-- REQUIREMENTS --
Please print the full listing exactly.

-- DATA SECTION --
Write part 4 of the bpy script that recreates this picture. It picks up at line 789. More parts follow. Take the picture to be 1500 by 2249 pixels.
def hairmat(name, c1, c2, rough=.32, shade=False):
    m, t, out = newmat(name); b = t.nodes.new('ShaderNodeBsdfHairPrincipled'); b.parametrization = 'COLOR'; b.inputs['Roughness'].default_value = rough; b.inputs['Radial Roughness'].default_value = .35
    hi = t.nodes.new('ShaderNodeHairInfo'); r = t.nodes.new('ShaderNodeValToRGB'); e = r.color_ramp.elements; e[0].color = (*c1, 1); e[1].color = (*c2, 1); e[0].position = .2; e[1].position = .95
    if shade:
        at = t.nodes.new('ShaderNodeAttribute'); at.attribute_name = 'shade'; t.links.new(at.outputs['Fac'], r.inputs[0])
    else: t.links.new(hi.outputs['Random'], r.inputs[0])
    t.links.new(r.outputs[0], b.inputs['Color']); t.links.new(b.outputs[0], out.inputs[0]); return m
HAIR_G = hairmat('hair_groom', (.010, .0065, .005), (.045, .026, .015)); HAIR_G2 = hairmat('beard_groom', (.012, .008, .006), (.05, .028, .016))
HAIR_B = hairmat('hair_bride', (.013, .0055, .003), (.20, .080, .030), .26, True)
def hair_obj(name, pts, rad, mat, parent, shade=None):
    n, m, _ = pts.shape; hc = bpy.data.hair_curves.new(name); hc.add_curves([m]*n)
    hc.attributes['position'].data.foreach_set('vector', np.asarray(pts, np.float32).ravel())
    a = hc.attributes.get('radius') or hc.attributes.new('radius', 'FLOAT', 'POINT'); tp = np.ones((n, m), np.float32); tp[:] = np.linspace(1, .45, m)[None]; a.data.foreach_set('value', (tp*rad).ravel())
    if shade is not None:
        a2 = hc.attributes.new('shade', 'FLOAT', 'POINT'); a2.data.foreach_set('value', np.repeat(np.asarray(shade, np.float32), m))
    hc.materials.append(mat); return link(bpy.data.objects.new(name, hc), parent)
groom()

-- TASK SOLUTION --
Write part 4 of the bpy script that recreates this picture. It picks up at line 789. More parts follow. Take the picture to be 1500 by 2249 pixels.
def hairmat(name, c1, c2, rough=.32, shade=False):
    m, t, out = newmat(name); b = t.nodes.new('ShaderNodeBsdfHairPrincipled'); b.parametrization = 'COLOR'; b.inputs['Roughness'].default_value = rough; b.inputs['Radial Roughness'].default_value = .35
    hi = t.nodes.new('ShaderNodeHairInfo'); r = t.nodes.new('ShaderNodeValToRGB'); e = r.color_ramp.elements; e[0].color = (*c1, 1); e[1].color = (*c2, 1); e[0].position = .2; e[1].position = .95
    if shade:
        at = t.nodes.new('ShaderNodeAttribute'); at.attribute_name = 'shade'; t.links.new(at.outputs['Fac'], r.inputs[0])
    else: t.links.new(hi.outputs['Random'], r.inputs[0])
    t.links.new(r.outputs[0], b.inputs['Color']); t.links.new(b.outputs[0], out.inputs[0]); return m
HAIR_G = hairmat('hair_groom', (.010, .0065, .005), (.045, .026, .015)); HAIR_G2 = hairmat('beard_groom', (.012, .008, .006), (.05, .028, .016))
HAIR_B = hairmat('hair_bride', (.013, .0055, .003), (.20, .080, .030), .26, True)
def hair_obj(name, pts, rad, mat, parent, shade=None):
    n, m, _ = pts.shape; hc = bpy.data.hair_curves.new(name); hc.add_curves([m]*n)
    hc.attributes['position'].data.foreach_set('vector', np.asarray(pts, np.float32).ravel())
    a = hc.attributes.get('radius') or hc.attributes.new('radius', 'FLOAT', 'POINT'); tp = np.ones((n, m), np.float32); tp[:] = np.linspace(1, .45, m)[None]; a.data.foreach_set('value', (tp*rad).ravel())
    if shade is not None:
        a2 = hc.attributes.new('shade', 'FLOAT', 'POINT'); a2.data.foreach_set('value', np.repeat(np.asarray(shade, np.float32), m))
    hc.materials.append(mat); return link(bpy.data.objects.new(name, hc), parent)
groom()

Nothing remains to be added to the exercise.